Editorial
De cara al centenario de la Reforma

Por Ing. Jorge Calzoni | Rector de la Universidad Nacional de Avellaneda

Los centenarios o bicentenarios nos abren la posibilidad de pensar cuestiones de fondo más estratégicamente y no solo coyunturalmente como lo hacemos ante los temas cotidianos, aunque estos también debieran ser leídos desde una matriz estructural.

Néstor Kirchner nos hablaba de verdades relativas, y es un concepto verdaderamente democrático: “Yo no tengo la verdad absoluta, solo una verdad relativa, y podemos debatir sin creernos dueños de la verdad, sólo con la convicción necesaria para defender cada verdad relativa”. Muchas veces carecemos como sociedad de ese respeto democrático por el otro, por “la otredad”, por la libertad de pensar y pensarnos distintos, sin agresiones ni discriminaciones, donde el diálogo no sea un slogan “marketinero” sino un ejercicio honesto y constructivo.

En 1918 la Argentina superaba una etapa conservadora y un gobierno nacional y popular, como fue el de Don Hipólito Yrigoyen, ofrecía un contexto adecuado para transformaciones sociales importantes; y la universidad pública no era ajena a tales propósitos. En dicho contexto se dio la Reforma Universitaria por aquellos muchachos que lograron trascender fronteras y su tiempo.

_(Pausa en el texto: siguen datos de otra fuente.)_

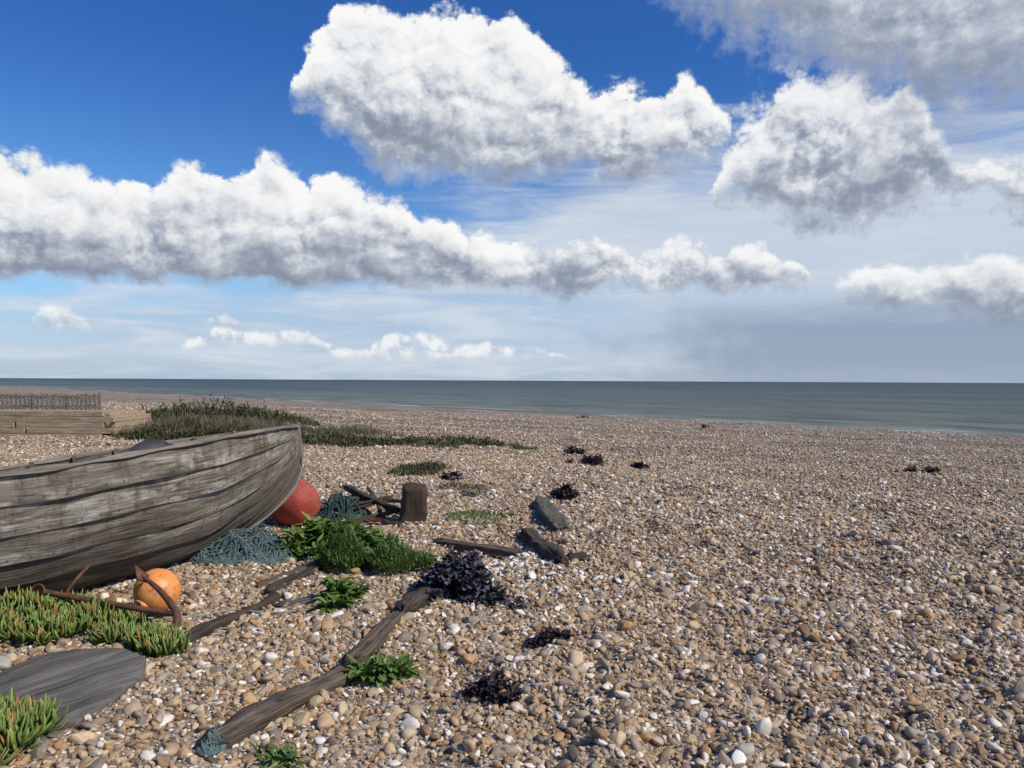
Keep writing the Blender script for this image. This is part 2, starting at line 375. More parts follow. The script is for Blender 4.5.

No tomaré espacio para hablar de la reforma en sí, ya que cien años después seguimos hablando de la misma en todo el mundo, sobre todo en América Latina y el Caribe. Y ello es, tal vez, consecuencia no sólo de los reformistas del ’18, sino del contexto nacional e internacional en que se produjo: Primera Guerra Mundial, la Revolución Bolchevique, tensiones aún firmes entre los nuevos Estados Nación frente a las viejas monarquías, colonias independizadas y muchas todavía sometidas. Es decir, una sociedad que vivía cambios vertiginosos que generaban incertidumbre en la pos revolución industrial y que a partir de configurar un nuevo desarrollo geopolítico desembocó en colapsos financieros y en una nueva guerra mundial, asolando con miseria, hambre y muerte vastas zonas del mundo. No siempre es buena la incertidumbre, es preferible aquella que se conjuga dentro de una sociedad equitativa y equilibrada, en un estado de bienestar como el alcanzado entonces por esa Europa que la mayoría pone de ejemplo, aunque crean que no aplique para nuestro continente.

Entonces, ¿cómo pensar los próximos cien años de la universidad?
El contexto no es el mismo: gobiernos neoliberales en la región, Europa ante la posibilidad de gobiernos de extrema derecha, guerras interminables que enmascaran el enorme negocio de las ventas de armas justificadas políticamente en la defensa de fronteras y por la seguridad. Valdría recordar que el país más seguro de nuestro continente, Costa Rica, no tiene Fuerzas Armadas, lo que invalidaría entonces las enormes inversiones en armamentos.

El negocio financiero que intenta reemplazar la producción de bienes y servicios a través de deudas intangibles, esconde una brutal fuga de capitales desde las periferias a los centros de poder financiero.

Pero, lo peor es que la vida misma es vista como un producto: vale por lo que consume. En ese marco, la educación deja de ser un derecho humano, social y deber indelegable del Estado, y pasa a ser una mercancía, un producto que, lejos de igualar, como lo pensaron hasta los liberales del siglo XIX, genera cada vez más desigualdad en un mundo cada vez más desigual.

Por ello hay que pensar muy bien la educación que viene. Algunos la imaginan sin docentes, ni no docentes e instituciones, en un mercado de compra y venta de “conocimientos envasados”, donde la tecnología sea la única inversión.

Hoy, más que nunca, debemos volver a los principios de la Reforma del ’18, no para volver a los claustros conservadores, sino para abrir claustros, corazones y mentes, con el objetivo de construir una sociedad igualitaria. Ese conocimiento se construye, no viene dado. Al igual que el futuro, que lo construimos entre todos y todas o lo construyen unos pocos en detrimento de la gran mayoría de ciudadanos y ciudadanas.